大なり小なり失敗やミスを犯してしまったこと、誰にでもありますよね。しかしビジネスの現場においては、きちんと謝罪をしたにもかかわらず信用・信頼をなくしてしまうこともままあるものです。では、どうすればそのような事態を避けられるのでしょうか。今回の無料メルマガ『ビジネス真実践』では著者で戦略コンサルタントの中久保浩平さんが、「誠意のある謝罪に必ず付け加えなければならない、信用を落とさぬために伝えるべきこと」を紹介しています。
失敗やミスをしてしまったら…
誰にだって失敗やミスはあります。ですが、同じような失敗やミスを何度も繰り返すのはよくないということをみんな認識しています。たとえ小さな失敗やミスであっても、信用や信頼といった商売・ビジネスにとって最も重要なものを失くしてしまう恐れがありますから。
以前こんなことがありました。ある会社に仕事を依頼したときのことです。仕事をしてもらうには、先払いが必要ということで、先に決済を済ませたところ、数日後、突然メールで「決済の確認が取れていません」という内容のメールが届いたのです。慌てて、再度確認してもらったら、先方のミスだということが判明しました。
すぐに平謝りのメールを頂きました。レスポンスも早かったですし、謝罪文からも先方の誠意は伝わってきました。めでたし、めでたし…と言いたいところですが、「同じミスを再度犯してしまうかも?」という可能性が拭いきれているものではありませんでした。
このような不安を顧客(私)に思われてしまうということは、完全にその顧客(私)から信用や信頼を回復しているとはいえません。
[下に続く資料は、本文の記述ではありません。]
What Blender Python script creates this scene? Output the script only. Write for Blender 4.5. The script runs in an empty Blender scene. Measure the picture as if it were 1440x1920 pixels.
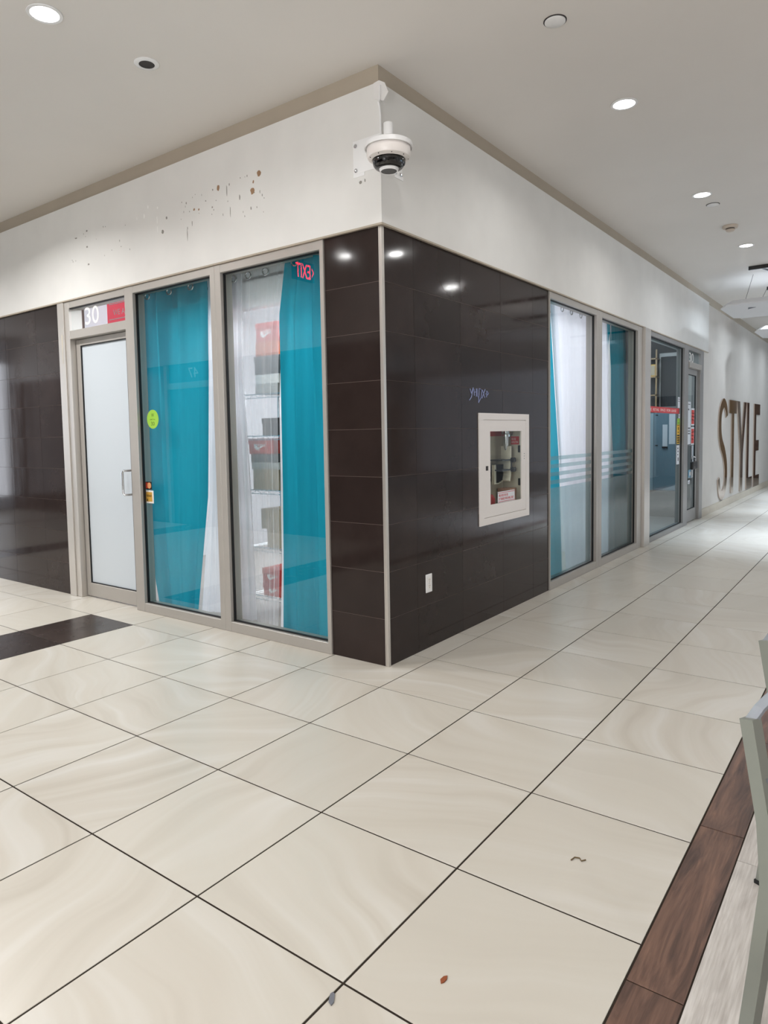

また仕事を依頼するか? と言われれば「?」です。
どういうことかというと、言葉で、誠意は伝わるものの、今後このような問題が起きないようにするための施策が一切表記されていないからです。つまり、謝罪の気持ちや反省しているということ、相手へ誠意を言葉で伝えるだけでは、お客さんは安心できないのです。反省の態度や誠意ある言葉と、信頼や信用の問題は別なのです。
一度失敗やミスを犯してしまい、そのことでお客様へ迷惑をかけてしまえば謝罪する、ということは誰にでもすぐに出来ることです。ですが、商売やビジネスをしていくうえでそれだけでは不十分。謝罪だけでなく、今後同じようなミスや失敗をしないために、起きた問題の原因はどこにあったか? を明確にし、さらに、原因を取り除くためにどの点を改善する必要があり、それに対してどう取り組んでいくのか? を迅速に示すことが重要なことなのです。
だからといって、「今後このようなことが起きないようにするために十分に注意します」ではダメです。「今後このようなことが起きないようにするためにいついつまでにこの部分を改善し、実施します。実施に当たっては、チェック部門を1名から2名に増員しダブルチェックによる強化を行うことで…(以下省略)」といったように行動を具体的且つ明確に示すことが必要なのです。
逆に言えば、迅速にこうした対応ができる会社やお店はたとえ失敗やミスをしたとしても、顧客サービスへの意識が低いというわけではないので、信用や信頼を即座に失墜させるということはありません。
失敗やミスを犯したら、反省は誰でもしますし、凹みます。そして、そのことによって顧客や周りの仲間に迷惑をかけてしまったなら、誠意ある謝罪だけでなく迅速に次の行動を示すようにしましょう。
御社では同じような失敗やミスを繰り返さないために普段からどのような取り組みをされていますか? また、失敗やミスのあと、それを繰り返さないための施策をきちんと情報発信できていますか?
■今日のまとめ
『失敗やミスをした後の行動を示す。』
- 失敗やミスをしてしまったときの対応についてどのような取り組みができるか?社内で話し合う。
- 話し合ったことをまとめ、失敗やミスをしてしまったときの手順書を作成する。
- 社内で手順書を遵守するための工夫や施策を講じ、徹底する。
- 定期的に手順書そのものの見直し、改善を行う。